The largest Crimean Tatar Flag in the world was unfurled in Kyiv on June 26, marking the 25th anniversary of a profoundly poignant anniversary for Crimean Tatars.  The flag, Nariman Dzhelyal, First Deputy Head of the Crimean Tatar Mejlis explained, “symbolizes our pride and purity of thoughts.  Our aim to live under the clear sky in our own land”.   Most of those present at the festivities in Kyiv and in many other cities in Ukraine have been forced into exile by Russia’s invasion of their homeland.  Twelve Crimeans, including the banished Head of the Mejlis Refat Chubarov and former political prisoner held for two years in Russia Gennady Afanasyev recited Lilia Budzhurova’s “When we return”, including the lines:

“When we return, and we will all return!

We will one day gather in the steppe or mountains,

And merrily and with music we will hold a wake

For your decrees, and your batons,

For your fairy tales about friendship between nations,

When you deprived us of our freedom!”

On June 26 it was 25 years since the reinstatement of the national parliament of the Crimean Tatar people – the Qurultay and the election of the first members of the Mejlis, or representative assembly which was headed by veteran Crimean Tatar leader Mustafa Dzhemiliev. 

Since Russia invaded and occupied Crimea, both Dzhemiliev and Chubarov have been banished and now the Mejlis itself has been prohibited as ‘extremist’. 

At least this year there were no reports of excessive measures from the occupation regime in Crimea, though the traditional car rally from Simferopol to Bakhchysarai with Crimean Tatar flags was banned.
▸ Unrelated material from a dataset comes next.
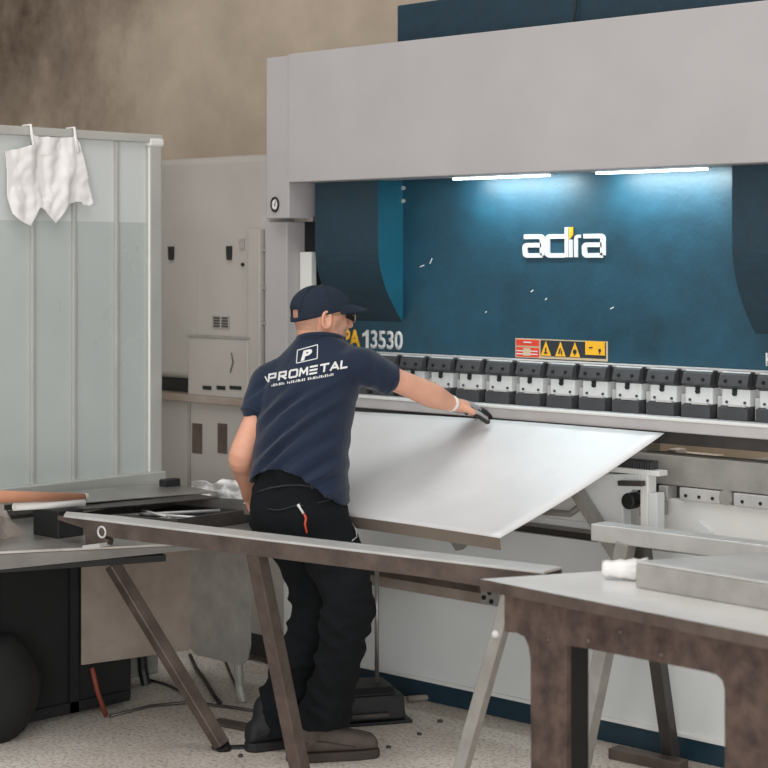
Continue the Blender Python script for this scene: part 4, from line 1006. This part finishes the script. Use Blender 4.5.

According to Zair Smedlyaev, head of the Qurultay Central Election Commission, the day was celebrated but in smaller groups, and with actions that didn’t need to be “agreed with the de facto authorities” – literary or art competitions, flash mobs, games.  Crimean Tatars also place national flags on their homes and cars.
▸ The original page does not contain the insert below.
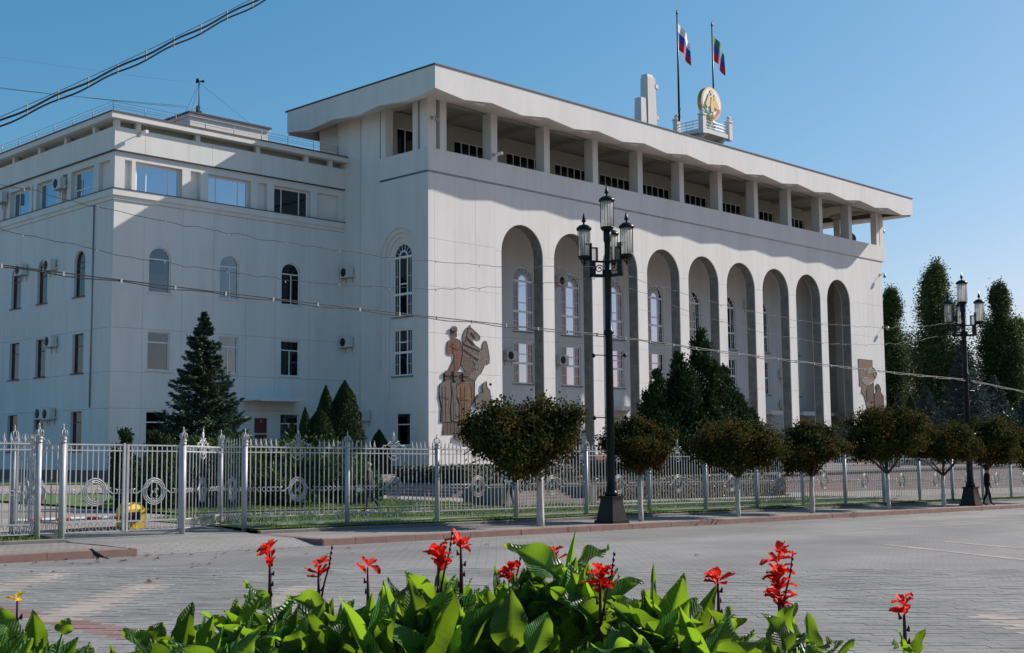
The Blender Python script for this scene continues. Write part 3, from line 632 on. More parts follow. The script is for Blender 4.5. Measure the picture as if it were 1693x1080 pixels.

Both Ukrainian and Crimean Tatar flags generally elicit aggressive reactions from the occupation regime.  Four Ukrainians were detained, for example, at a totally peaceful gathering in honour of the great Ukrainian poet Taras Shevchenko on March 9, 2015.  The court chose to agree with the police that the Ukrainian flag, as well, presumably, as a Crimean Tatar Flag with words Crimea is Ukraine were ‘prohibited symbols’.